Cet optimisme n’est pas partagé par un ouvrier de l’usine Volkswagen de Nijni Novgorod qui a déclaré à un média local qu’il achète le strict nécessaire et a dû annuler des vacances à la mer. Avec une hypothèque à payer, il s’inquiète en se souvenant de la vie en Union soviétique où le travail était garanti, tout comme les vacances et, plus tard, la pension de retraite. Mais, admet-il, il ne pouvait alors rêver de l’abondance et de la variété de biens qu’a amenées la société de consommation.

Tikhvine

Il y a quelques jours, je me suis rendu à Tikhvine, une vieille ville de 56 000 habitants, à quelque 200 km à l’est de Saint-Pétersbourg. J’y suis allé visiter la maison natale, aujourd’hui transformée en musée, de Nikolaï Rimsky-Korsakov, célèbre compositeur classique qui utilisait souvent des motifs folkloriques russes dans ses œuvres. Or, au-delà de la tranquillité du musée, la ville vit dans l’inquiétude. Les 8000 travailleurs de l’entreprise locale de matériel ferroviaire roulant s’attendent à des pertes d’emplois en raison de la disparition des pièces américaines pour la production de roulements à billes à cassette. Jusqu’à présent, l’usine paie les ouvriers, mais ceux-ci craignent le pire. Autre choc : la fermeture d’une usine locale qui fabriquait des meubles pour IKEA. Certains travailleurs raflent de petits boulots, comme la réparation de datchas (maisons de campagne). D’autres espèrent cueillir et vendre des champignons et des baies.

Le gouvernement reste fermement attaché à l’entreprise privée. Les appels à la nationalisation d’industries clés tombent dans l’oreille d’un sourd, Poutine professant la confiance dans le système capitaliste et la déréglementation.

Une loi supprimant certains droits stipulés dans le Code du travail vient d’être adoptée. Les militants syndicaux avec qui j’ai parlé redoutent l’aggravation de l’injustice économique dans un pays où la taxation progressive n’existe pas et l’impôt sur le revenu des personnes physiques est de 13 % pour tous.
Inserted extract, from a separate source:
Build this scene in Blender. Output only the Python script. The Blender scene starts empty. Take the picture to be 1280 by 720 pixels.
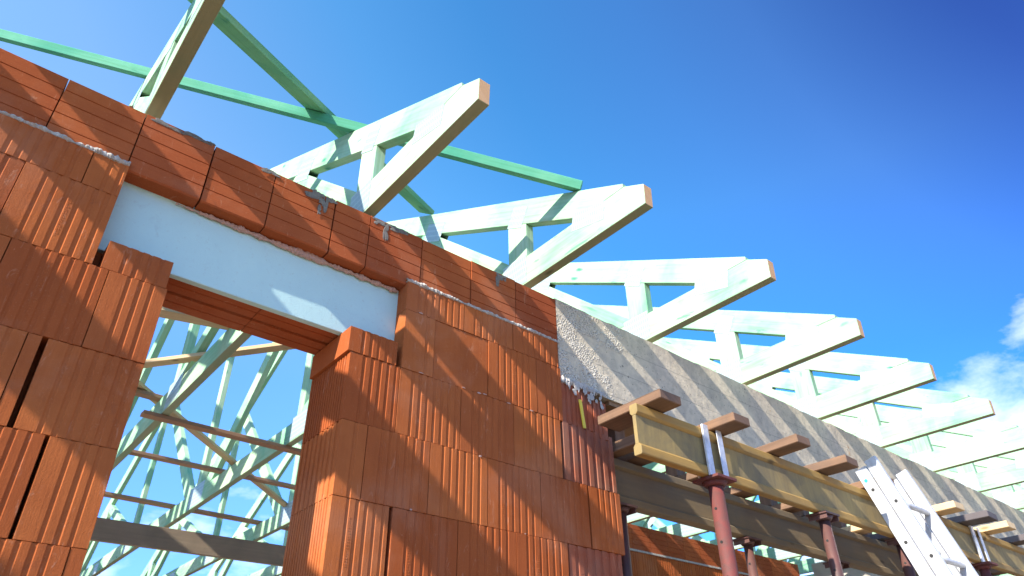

En conséquence, les travailleurs s’organisent. Récemment, dans l’Oural, les livreurs d’Ozon, le géant de l’internet dont le nom et le modèle économique sont inspirés d’Amazon, ont obtenu, en menaçant d'une grève, gain de cause lorsque la direction, invoquant « la crise », a voulu réduire de moitié leur rémunération (actuellement 80 roubles, soit environ 1, 80 $ par article livré).

Les effets des sanctions occidentales sont ressentis par les plus vulnérables, que ce soit en Russie ou en Asie et en Afrique, qui sont confrontées à une crise alimentaire. En Occident, beaucoup s’attendent à ce que le mécontentement de la population force le gouvernement à se retirer de l’Ukraine. Des objectifs politiques de ce genre, tout en infligeant des souffrances à leur population, n’ont jamais été réalisés, même dans de petits pays. On verra si les sanctions forceront la main du gouvernement dans un pays de 147 millions d’habitants répartis sur 11 fuseaux horaires, mais qui, contrairement à Cuba ou à la Corée du Nord, n’a pas d’idéologie unificatrice.